I grew up with guns. In the Boy Scouts, we were the only troop in Southern California to all have and wear our NRA marksmanship medals on our Boy Scout uniforms - would give certain folks hissy fits today.
My family moved to Ohio when I was partway thru high school, and Golden Age Arms had a shop in the little town where I lived. Dad was a member of OGCA, and one day brought home a replica 1861 Colt Navy, which I still have today.
There was an old gentleman at the range where I would shoot who always had several rifles to shoot, almost all were flintlocks, and every one was a beautiful work of art. I thought he was building them and test firing them before selling to customers, but once in a while one would appear that had some obvious wear. Ends up they were all originals, passed down to him from a previous generation. A great great someone or other was a town official or judge, or mayor or someone in the upper reaches of the local society who would organize holiday rifle shoots for townsmen. The rich folks had the rifles that got fired once a year & looked brand new; the real folk, working people who depended on their guns for food, had guns that were more used & worn.
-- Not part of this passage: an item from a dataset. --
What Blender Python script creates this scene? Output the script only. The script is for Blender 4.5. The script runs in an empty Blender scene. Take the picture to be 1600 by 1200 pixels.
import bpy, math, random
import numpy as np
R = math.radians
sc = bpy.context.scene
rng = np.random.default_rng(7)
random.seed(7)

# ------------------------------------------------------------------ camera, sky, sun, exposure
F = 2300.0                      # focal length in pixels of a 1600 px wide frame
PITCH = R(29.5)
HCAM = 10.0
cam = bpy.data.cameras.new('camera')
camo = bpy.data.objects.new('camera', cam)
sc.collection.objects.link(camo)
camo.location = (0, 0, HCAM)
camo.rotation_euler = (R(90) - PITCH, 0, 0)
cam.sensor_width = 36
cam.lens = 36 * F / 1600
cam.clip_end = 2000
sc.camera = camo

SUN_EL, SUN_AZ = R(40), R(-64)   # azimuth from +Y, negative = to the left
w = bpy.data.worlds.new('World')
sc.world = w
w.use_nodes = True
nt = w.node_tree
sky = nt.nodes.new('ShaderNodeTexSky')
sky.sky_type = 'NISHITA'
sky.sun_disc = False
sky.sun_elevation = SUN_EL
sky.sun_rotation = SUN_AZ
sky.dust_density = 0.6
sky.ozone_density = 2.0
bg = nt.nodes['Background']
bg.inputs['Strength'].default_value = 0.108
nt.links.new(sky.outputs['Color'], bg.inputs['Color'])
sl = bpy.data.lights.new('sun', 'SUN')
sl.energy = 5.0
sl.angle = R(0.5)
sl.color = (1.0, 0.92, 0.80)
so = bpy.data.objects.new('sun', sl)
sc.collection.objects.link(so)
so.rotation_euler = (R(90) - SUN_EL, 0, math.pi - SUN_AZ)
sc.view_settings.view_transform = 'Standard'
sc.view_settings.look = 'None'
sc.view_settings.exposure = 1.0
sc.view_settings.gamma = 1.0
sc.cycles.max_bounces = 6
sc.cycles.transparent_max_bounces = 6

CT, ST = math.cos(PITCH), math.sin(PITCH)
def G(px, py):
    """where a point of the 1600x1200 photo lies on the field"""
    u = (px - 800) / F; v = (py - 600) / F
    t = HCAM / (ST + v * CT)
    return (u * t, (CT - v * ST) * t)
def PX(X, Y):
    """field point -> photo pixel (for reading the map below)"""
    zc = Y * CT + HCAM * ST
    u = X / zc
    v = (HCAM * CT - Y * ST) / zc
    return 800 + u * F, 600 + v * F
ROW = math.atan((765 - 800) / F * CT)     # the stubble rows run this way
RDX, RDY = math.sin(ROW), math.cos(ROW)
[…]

The ancestor bought the fancy guns from estates of the rich who passed on, and the accumulated legacy was intended to pass intact thru generations without selling or breaking up the collection.
I watched the gent load & fire these rifles, and when he asked me if I wanted to fire them, I jumped at the chance. I'm lefthanded, but learned to shoot the righthanded flintlocks without any trouble. Over a couple of years, I must have fired several dozen rifles, never the same one, I was told. I don't know where the old man lived, and was never invited to come to see the collection, but surmised that it was kept at the family estate, where he, and his father lived, and where his sons were born. I'm guessing the entire collection was over 100 rifles, and whenever he was at the range, I was always welcome to shoot whatever he brought with him for the day.
Years passed and I had opportunity to fire flintlocks at a couple of ranges where I'd shoot. Meanwhile, Dad built a rifle. Unfortunately it was a caplock, beautiful in its' own right and I have it today.
I'd fired a couple of lefthaded flintlocks along the way & it doesn't much matter to me which way they are, I shoot both equally.
My first flintlock of my own was a .50 cal. GPR and I have a couple of others, both left and righthanded. I'm relatively new to smoothbores, and have one to shoot, one to build, and another ordered and soon on the way to me all righthanded flint.